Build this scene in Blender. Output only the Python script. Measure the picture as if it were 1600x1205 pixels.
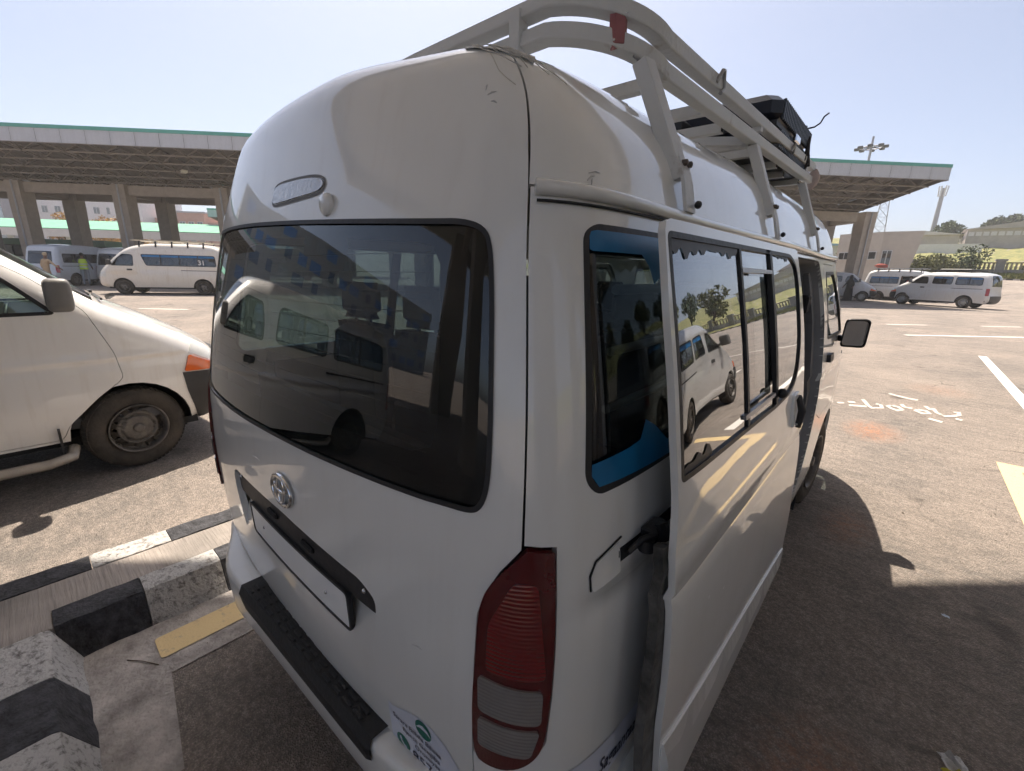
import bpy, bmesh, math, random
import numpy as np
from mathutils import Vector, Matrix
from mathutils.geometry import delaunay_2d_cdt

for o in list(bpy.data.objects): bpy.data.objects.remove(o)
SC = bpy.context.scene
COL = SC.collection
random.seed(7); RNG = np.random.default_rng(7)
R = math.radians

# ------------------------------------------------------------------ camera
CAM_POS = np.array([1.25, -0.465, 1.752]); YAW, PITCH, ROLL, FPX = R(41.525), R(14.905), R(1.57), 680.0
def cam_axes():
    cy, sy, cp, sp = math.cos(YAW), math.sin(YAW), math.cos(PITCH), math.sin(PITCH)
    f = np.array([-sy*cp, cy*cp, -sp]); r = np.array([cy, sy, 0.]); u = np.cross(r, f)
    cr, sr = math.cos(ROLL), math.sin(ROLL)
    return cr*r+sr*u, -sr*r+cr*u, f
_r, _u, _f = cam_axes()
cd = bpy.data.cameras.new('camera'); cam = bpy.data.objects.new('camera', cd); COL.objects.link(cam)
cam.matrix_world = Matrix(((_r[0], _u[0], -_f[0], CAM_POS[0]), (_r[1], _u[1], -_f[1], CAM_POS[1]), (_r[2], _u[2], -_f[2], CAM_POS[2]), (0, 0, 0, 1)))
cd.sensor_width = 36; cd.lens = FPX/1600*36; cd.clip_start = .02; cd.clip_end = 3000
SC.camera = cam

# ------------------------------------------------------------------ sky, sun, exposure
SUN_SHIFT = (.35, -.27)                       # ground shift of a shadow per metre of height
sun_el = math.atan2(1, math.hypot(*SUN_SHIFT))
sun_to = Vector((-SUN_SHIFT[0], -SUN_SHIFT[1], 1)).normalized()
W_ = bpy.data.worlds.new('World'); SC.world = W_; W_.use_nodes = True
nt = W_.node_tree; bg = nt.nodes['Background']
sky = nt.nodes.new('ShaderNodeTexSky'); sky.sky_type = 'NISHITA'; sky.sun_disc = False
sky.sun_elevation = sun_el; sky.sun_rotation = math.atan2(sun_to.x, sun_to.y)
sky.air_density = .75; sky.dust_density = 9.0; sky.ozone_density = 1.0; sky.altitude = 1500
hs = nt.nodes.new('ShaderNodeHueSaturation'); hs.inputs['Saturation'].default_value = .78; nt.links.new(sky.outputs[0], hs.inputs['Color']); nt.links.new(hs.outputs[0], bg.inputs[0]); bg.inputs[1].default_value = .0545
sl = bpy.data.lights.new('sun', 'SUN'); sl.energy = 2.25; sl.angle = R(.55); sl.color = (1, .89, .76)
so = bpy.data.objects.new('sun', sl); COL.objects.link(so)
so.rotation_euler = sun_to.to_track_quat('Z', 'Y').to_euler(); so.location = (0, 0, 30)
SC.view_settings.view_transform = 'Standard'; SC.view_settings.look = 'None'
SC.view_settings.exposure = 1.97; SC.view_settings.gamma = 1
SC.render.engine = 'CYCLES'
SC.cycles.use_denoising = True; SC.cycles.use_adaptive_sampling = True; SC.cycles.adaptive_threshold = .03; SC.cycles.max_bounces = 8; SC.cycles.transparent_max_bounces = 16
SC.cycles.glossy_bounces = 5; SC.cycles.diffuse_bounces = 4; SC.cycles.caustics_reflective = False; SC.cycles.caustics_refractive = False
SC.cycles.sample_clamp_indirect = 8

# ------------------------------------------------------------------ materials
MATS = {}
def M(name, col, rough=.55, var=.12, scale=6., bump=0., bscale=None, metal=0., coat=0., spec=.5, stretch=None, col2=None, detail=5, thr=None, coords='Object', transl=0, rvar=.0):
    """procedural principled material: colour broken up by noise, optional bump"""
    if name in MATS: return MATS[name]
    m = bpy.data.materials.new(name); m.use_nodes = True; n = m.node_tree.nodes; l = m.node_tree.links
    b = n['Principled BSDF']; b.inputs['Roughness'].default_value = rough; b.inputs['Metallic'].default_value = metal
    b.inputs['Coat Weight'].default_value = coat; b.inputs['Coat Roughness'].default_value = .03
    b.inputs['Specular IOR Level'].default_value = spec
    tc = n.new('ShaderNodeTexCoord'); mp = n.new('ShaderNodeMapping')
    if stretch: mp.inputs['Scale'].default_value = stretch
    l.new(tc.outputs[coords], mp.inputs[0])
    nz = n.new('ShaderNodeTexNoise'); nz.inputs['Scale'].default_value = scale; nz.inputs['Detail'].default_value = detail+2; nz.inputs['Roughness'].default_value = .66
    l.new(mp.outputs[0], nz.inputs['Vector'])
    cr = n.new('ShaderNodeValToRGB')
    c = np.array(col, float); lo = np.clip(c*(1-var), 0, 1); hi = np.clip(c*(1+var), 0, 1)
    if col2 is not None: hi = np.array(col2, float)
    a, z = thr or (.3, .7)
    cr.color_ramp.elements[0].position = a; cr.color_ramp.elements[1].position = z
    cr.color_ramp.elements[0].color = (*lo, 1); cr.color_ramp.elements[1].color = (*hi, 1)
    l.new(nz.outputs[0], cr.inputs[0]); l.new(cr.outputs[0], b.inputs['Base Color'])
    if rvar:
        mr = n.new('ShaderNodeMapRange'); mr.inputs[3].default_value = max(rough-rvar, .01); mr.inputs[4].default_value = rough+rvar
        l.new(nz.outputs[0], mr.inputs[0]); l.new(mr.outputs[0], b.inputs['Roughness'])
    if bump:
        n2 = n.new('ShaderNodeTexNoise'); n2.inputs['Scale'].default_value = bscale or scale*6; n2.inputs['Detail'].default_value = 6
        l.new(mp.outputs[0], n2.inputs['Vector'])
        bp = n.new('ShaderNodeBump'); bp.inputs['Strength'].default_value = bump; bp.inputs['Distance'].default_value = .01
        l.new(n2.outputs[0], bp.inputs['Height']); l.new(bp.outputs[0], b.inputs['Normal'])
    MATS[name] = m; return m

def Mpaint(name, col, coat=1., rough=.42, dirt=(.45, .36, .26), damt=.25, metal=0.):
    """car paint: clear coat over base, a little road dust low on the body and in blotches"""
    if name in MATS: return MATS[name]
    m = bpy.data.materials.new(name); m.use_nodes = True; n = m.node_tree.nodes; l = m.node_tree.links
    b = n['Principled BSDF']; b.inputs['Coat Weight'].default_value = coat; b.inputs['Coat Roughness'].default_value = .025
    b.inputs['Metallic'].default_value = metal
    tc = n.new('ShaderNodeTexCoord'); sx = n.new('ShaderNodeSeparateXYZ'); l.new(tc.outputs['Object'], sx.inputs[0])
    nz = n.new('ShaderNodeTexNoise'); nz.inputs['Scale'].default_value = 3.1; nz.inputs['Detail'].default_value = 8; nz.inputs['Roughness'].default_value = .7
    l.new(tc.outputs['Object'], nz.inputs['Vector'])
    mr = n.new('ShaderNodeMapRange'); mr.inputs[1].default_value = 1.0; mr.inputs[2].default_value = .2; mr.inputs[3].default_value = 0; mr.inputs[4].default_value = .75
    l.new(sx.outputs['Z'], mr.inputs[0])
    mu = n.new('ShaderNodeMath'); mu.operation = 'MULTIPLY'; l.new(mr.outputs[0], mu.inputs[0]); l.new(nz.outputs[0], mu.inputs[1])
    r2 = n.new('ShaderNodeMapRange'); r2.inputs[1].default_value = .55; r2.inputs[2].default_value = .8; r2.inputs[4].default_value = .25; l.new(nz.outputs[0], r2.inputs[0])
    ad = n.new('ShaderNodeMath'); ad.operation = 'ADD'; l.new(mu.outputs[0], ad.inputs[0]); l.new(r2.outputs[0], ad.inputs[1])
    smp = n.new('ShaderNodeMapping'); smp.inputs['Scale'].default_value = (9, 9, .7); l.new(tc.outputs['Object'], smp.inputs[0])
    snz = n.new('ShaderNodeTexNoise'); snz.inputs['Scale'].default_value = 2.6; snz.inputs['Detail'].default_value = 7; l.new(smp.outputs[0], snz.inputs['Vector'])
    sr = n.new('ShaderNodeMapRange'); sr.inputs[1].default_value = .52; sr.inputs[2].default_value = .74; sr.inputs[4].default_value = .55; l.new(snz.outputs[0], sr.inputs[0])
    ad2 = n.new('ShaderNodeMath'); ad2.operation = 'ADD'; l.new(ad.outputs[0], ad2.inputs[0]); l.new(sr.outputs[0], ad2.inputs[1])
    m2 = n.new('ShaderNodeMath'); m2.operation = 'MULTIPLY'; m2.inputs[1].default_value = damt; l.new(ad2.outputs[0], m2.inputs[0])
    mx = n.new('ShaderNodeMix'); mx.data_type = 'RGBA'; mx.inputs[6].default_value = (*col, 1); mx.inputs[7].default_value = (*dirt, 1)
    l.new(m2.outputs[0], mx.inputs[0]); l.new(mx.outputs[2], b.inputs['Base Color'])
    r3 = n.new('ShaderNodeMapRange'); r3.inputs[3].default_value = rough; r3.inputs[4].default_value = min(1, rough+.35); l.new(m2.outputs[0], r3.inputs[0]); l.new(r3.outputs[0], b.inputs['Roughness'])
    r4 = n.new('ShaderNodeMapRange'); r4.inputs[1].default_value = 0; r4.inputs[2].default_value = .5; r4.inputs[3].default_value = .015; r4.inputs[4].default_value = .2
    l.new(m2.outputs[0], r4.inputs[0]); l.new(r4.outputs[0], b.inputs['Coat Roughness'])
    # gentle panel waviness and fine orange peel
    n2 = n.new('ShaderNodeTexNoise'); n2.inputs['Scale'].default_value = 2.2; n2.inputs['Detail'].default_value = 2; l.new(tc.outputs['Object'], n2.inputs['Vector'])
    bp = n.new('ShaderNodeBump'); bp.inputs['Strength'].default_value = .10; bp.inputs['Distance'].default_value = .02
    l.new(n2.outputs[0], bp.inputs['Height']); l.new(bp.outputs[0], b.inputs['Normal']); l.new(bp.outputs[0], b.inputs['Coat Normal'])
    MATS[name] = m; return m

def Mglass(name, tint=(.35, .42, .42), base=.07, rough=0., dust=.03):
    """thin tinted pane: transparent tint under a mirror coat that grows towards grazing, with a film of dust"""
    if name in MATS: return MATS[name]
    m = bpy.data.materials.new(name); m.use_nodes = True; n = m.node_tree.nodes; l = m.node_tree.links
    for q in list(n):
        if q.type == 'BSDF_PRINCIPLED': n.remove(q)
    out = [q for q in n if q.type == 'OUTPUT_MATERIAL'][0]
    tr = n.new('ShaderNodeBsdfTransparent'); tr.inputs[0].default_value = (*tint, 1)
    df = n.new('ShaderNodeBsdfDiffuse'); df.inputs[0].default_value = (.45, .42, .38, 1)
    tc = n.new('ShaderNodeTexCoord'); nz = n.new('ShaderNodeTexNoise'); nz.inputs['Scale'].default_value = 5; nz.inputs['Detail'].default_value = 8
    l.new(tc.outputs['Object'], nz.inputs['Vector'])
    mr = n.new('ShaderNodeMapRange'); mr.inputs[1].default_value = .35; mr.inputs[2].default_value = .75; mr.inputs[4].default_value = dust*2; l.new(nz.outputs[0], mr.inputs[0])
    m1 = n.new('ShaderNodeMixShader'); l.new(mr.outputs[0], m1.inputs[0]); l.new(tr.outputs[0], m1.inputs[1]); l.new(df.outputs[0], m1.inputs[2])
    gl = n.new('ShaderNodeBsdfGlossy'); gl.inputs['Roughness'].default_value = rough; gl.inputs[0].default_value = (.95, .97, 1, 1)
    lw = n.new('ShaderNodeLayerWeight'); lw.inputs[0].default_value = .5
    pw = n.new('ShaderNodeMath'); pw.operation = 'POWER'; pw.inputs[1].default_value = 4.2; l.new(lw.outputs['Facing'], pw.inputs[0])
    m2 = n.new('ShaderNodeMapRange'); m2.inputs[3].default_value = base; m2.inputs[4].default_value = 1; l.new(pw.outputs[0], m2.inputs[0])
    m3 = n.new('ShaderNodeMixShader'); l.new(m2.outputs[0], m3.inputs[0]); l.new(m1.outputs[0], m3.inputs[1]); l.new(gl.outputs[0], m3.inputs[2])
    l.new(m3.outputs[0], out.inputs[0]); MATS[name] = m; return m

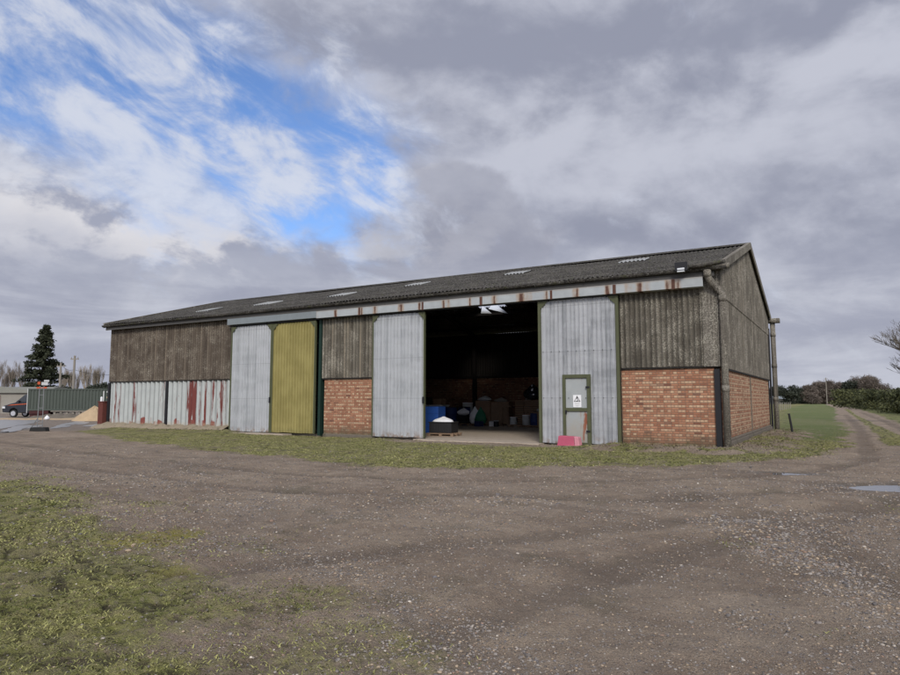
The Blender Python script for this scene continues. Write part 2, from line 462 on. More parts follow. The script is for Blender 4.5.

WHAT YOU NEED TO DO
Restate only the lines running from the start of the material above through the line containing "R = math.radians", ends included. No pictures.

PROBLEM SOLUTION
Build this scene in Blender. Output only the Python script. Measure the picture as if it were 1600x1205 pixels.
import bpy, bmesh, math, random
import numpy as np
from mathutils import Vector, Matrix
from mathutils.geometry import delaunay_2d_cdt

for o in list(bpy.data.objects): bpy.data.objects.remove(o)
SC = bpy.context.scene
COL = SC.collection
random.seed(7); RNG = np.random.default_rng(7)
R = math.radians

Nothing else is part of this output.